THE PROBLEM:
Search the material below for the word "part" and copy every line in which it occurs.

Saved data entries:

════════════════

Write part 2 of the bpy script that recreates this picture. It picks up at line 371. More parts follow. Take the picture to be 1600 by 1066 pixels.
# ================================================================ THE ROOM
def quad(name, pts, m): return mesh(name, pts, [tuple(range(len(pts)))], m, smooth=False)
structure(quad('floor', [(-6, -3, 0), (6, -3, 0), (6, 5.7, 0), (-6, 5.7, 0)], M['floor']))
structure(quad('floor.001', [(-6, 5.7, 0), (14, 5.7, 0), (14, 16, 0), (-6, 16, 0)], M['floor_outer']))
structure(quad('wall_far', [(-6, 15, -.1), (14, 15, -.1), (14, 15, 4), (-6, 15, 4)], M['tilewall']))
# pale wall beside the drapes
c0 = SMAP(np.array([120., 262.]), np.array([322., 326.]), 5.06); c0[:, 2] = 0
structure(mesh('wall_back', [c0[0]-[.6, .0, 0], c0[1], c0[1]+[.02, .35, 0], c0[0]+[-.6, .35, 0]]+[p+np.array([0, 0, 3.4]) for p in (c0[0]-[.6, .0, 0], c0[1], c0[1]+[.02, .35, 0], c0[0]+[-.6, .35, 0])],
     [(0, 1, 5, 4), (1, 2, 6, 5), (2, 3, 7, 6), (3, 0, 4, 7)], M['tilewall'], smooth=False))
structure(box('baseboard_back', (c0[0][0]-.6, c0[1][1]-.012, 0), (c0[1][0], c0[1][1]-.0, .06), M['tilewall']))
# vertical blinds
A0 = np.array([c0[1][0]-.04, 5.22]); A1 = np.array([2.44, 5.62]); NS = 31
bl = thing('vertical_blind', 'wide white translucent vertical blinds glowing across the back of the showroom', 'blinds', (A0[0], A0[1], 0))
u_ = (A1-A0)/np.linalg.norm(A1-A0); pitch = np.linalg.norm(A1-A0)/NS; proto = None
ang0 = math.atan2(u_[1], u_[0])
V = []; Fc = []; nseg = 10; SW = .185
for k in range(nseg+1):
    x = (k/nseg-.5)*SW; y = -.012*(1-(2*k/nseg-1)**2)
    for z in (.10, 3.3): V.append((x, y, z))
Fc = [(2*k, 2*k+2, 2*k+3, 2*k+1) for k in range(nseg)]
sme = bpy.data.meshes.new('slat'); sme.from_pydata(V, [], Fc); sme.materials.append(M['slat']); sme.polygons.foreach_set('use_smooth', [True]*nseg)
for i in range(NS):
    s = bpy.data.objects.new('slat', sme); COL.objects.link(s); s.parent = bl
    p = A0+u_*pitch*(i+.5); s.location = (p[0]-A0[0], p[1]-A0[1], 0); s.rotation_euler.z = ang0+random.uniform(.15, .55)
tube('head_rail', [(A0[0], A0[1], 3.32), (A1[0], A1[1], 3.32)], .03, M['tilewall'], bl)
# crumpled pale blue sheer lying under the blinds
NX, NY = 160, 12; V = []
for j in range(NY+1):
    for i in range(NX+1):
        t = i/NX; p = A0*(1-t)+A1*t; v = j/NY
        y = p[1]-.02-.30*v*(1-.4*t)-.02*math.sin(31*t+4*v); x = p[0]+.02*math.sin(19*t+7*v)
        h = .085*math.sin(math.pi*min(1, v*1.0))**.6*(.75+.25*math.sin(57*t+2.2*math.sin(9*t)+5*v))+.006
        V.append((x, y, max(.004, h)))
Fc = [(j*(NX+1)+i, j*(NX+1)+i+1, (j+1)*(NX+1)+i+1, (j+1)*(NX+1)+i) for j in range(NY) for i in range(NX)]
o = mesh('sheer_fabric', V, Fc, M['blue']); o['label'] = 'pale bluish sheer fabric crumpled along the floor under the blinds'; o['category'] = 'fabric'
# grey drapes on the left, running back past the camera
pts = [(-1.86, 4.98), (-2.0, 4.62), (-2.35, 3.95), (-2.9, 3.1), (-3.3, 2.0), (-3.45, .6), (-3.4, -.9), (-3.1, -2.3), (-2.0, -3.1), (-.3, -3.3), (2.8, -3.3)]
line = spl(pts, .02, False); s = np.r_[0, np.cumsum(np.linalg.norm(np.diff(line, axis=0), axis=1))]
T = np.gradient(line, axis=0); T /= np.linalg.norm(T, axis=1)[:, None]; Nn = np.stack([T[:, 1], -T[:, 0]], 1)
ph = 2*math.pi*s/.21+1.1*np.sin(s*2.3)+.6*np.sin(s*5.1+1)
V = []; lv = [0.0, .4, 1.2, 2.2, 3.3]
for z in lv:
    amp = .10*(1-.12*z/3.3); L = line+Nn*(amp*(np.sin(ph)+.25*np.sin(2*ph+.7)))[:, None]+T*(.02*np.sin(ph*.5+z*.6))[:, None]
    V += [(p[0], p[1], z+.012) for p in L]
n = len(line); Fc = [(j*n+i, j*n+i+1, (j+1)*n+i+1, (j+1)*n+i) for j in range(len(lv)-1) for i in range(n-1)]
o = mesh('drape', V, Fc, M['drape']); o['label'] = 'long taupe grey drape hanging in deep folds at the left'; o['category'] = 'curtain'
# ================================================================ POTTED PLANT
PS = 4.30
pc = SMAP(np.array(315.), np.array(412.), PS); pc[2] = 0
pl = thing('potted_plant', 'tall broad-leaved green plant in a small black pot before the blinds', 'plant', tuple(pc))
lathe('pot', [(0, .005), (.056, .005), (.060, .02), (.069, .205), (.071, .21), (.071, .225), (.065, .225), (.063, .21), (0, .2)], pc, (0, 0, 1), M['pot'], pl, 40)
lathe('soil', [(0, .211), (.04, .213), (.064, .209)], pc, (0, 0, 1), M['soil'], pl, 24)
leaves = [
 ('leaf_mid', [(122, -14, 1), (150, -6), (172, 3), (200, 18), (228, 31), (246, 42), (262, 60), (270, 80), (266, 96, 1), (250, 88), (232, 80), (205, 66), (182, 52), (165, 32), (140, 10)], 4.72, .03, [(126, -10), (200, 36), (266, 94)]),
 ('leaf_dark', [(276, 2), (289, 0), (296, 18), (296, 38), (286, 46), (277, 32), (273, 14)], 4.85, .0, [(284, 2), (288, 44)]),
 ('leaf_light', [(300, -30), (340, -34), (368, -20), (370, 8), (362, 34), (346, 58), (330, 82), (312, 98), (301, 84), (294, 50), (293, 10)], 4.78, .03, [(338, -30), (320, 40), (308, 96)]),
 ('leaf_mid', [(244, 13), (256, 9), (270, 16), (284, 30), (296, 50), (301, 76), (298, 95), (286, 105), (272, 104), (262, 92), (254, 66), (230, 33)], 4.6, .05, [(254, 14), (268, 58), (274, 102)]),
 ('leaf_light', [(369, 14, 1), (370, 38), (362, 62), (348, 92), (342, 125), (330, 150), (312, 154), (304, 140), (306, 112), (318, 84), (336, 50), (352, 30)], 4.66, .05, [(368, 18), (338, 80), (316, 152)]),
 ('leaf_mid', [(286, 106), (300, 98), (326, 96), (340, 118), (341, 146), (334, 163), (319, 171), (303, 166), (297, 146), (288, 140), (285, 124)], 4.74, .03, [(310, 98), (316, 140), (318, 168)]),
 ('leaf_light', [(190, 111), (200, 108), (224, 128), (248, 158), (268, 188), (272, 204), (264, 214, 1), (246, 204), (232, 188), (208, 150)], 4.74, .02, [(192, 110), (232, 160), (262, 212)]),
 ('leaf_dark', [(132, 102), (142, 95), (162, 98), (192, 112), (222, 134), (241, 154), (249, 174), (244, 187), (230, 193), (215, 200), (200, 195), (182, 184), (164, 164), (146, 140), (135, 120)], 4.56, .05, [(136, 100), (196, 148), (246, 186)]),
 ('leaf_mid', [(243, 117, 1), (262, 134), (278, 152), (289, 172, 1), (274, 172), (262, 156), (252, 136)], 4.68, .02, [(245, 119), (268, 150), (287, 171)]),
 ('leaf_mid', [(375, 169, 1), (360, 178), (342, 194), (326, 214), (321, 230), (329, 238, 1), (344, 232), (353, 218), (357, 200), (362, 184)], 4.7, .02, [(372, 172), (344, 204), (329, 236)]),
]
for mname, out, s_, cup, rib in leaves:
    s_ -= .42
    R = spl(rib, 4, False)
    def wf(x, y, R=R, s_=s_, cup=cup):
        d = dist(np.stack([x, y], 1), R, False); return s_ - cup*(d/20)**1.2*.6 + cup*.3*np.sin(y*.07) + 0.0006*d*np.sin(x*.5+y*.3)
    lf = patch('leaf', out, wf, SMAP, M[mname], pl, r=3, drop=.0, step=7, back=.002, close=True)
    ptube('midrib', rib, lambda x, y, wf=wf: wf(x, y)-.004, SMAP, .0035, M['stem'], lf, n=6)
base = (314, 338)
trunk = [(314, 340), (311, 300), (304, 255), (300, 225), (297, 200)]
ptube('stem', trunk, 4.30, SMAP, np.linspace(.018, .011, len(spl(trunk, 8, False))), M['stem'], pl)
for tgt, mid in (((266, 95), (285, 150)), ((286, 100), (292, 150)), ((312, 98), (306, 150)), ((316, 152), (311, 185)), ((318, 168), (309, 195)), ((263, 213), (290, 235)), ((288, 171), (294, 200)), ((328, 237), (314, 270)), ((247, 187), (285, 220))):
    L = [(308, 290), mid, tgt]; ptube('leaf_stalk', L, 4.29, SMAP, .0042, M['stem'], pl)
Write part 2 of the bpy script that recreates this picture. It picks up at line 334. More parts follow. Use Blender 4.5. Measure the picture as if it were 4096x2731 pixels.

════════════════

SOLUTION TO THIS PROBLEM:
Write part 2 of the bpy script that recreates this picture. It picks up at line 371. More parts follow. Take the picture to be 1600 by 1066 pixels.
Write part 2 of the bpy script that recreates this picture. It picks up at line 334. More parts follow. Use Blender 4.5. Measure the picture as if it were 4096x2731 pixels.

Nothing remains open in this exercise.